Value/de-value engineering at its finest
For any of you DUAL guys that need service, probably one of the best is right here in Iowa http://www.fixmydual.com/
I’ve got a Realistic LAB400 that works like new and PL-518 sitting backup.
My dream table though is the unicorn I sold 15 years ago (like an idiot), my dad’s B&O Beogram 3000…..I’ll find a solid one some day.
There seems to be such a large division in music consumers on whether they love vinyl or love the modern technology we have. I for one absolutely love it!
Not having a fully functional brain until 9am speaks to me on a fundamental level, I wonder if its a night owl thing. There’s nothing I enjoy more than working in my shop into the wee hours of the morning.
I’m not a real audiophile (i.e. i don’t have thousands or tens of thousands of dollars in gear) but i also don’t understand the digital/analog divide. I understand that the “warmth” of analog is often the result of imperfection and that’s fine. Sometimes the cold truth of digital music is fatiguing, especially if the file is compressed and the equipment it’s played through is anything better than mediocre.
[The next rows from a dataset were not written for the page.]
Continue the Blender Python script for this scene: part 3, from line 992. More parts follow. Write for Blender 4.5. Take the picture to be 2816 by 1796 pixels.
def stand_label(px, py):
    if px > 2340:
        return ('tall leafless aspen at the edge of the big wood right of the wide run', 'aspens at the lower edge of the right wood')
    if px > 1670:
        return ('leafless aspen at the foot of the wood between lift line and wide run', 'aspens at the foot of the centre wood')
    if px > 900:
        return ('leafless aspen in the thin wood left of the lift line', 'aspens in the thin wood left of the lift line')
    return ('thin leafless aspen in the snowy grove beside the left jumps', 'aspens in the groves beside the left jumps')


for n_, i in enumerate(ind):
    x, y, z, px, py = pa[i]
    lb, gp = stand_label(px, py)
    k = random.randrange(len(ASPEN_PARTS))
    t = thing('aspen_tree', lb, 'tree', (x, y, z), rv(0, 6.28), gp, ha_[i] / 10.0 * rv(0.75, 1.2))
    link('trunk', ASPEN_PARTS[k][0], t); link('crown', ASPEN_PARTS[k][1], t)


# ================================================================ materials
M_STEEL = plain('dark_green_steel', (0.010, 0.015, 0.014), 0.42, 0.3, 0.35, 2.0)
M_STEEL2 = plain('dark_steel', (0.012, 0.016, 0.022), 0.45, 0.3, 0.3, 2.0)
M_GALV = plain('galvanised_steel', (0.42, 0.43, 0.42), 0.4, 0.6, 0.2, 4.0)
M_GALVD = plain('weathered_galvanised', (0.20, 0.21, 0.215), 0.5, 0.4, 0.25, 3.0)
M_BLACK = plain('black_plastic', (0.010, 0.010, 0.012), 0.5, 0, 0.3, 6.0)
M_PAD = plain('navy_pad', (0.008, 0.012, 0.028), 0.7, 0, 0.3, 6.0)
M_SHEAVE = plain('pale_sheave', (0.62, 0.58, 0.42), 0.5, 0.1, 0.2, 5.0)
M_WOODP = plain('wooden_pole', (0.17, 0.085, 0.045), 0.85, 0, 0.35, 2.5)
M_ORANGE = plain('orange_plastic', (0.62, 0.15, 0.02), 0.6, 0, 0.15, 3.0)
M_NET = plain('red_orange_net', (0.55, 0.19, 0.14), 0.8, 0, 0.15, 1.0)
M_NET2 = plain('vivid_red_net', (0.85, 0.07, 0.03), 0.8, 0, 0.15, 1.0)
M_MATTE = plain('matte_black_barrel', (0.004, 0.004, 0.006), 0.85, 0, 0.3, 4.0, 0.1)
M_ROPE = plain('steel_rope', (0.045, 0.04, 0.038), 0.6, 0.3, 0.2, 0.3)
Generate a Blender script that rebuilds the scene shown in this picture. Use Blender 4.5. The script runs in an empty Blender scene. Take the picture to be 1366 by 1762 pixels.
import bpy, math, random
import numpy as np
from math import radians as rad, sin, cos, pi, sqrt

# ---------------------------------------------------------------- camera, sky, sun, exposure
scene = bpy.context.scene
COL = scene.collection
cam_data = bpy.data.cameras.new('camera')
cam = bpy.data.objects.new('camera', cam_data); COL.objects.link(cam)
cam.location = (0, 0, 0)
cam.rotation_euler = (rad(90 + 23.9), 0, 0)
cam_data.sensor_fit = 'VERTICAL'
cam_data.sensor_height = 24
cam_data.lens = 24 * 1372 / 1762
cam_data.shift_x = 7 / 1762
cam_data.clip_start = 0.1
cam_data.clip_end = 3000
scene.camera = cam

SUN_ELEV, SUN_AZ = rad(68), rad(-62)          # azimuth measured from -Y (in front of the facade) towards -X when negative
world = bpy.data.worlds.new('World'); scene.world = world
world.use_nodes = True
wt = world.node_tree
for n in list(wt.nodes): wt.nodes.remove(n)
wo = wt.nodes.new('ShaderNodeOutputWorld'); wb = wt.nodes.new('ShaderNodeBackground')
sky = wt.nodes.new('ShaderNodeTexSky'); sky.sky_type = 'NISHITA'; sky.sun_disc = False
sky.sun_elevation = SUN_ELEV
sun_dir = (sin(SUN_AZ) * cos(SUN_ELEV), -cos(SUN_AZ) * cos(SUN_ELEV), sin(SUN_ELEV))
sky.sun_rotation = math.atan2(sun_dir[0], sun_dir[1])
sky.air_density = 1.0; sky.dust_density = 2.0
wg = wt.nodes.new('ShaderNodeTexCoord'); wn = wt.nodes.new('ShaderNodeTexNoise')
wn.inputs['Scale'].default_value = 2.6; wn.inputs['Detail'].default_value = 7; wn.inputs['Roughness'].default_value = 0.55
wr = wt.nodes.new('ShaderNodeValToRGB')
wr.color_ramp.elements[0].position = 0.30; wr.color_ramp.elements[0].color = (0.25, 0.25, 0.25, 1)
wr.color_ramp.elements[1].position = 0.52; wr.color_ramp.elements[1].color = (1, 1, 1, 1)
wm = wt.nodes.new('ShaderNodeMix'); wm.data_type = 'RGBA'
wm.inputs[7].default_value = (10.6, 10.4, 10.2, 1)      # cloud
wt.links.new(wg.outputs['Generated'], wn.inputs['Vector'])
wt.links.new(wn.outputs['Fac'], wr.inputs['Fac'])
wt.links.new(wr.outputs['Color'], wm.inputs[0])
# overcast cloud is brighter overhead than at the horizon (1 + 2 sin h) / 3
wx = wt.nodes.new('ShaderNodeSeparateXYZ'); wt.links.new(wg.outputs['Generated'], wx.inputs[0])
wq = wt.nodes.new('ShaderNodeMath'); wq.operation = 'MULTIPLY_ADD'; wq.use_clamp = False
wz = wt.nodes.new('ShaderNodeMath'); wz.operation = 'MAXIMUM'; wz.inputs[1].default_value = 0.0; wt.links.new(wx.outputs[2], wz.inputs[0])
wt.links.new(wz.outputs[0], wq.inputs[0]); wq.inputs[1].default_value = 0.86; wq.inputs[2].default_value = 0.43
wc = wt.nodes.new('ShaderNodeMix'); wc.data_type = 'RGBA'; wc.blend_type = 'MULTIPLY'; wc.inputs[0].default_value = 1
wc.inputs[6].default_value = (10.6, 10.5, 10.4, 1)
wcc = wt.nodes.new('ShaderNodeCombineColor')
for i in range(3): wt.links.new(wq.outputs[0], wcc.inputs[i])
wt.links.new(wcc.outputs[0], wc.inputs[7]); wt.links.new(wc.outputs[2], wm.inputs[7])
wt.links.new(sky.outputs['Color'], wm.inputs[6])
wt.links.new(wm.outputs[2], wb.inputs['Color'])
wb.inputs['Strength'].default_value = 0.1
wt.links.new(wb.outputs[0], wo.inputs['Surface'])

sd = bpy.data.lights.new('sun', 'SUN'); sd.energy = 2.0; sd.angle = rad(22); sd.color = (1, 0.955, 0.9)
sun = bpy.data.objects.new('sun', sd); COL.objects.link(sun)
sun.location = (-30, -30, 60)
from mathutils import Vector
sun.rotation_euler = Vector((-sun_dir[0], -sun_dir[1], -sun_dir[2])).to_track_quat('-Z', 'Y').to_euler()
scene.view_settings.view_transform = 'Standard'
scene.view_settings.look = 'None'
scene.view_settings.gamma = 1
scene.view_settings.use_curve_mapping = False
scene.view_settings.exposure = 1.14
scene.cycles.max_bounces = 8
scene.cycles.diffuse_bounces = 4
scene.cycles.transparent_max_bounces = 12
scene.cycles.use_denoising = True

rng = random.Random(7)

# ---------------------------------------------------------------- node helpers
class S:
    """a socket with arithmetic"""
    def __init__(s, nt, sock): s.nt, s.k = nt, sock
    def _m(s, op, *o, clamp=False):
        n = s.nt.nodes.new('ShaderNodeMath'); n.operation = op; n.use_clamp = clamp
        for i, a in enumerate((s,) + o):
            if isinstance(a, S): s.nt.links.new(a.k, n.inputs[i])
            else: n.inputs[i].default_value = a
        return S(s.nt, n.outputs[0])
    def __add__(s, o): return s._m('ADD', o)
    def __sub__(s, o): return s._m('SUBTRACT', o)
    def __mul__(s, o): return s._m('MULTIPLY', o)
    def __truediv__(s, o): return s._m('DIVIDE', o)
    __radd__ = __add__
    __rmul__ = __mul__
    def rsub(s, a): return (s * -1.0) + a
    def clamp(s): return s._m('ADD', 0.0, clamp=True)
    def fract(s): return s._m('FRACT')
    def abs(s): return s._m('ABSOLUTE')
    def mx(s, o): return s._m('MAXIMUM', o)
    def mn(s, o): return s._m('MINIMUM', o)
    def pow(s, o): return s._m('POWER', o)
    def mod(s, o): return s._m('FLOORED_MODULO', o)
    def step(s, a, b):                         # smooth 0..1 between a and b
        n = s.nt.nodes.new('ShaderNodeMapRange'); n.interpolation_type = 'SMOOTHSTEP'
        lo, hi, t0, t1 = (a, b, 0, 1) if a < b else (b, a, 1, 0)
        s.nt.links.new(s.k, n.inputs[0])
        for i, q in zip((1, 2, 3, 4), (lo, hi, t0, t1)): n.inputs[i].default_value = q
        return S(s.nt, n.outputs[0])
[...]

I do love tubes though and use a tube-buffered integrated amp in my shop. The Chinese are doing some amazing things with low/mid budget hi-fi equipment. And i hate compressed music files even though i like digital. If anyone is of the same opinion, i recommend paying for a Tidal subscription for streaming CD quality music (and some truly hi-rez potential). Inexpensive, but high quality Digital Analog Converters are now readily available. I love my Schiit audio outboard DAC. Paired with good speakers, an ipad, DAC, and chi-fi amp can produce fantastic sound. I’m also a fan of full range speakers so i’ve made my own cabinets.
Posts like this one are the reason I’ve been reading this blog for around 8 years. Thanks Chris!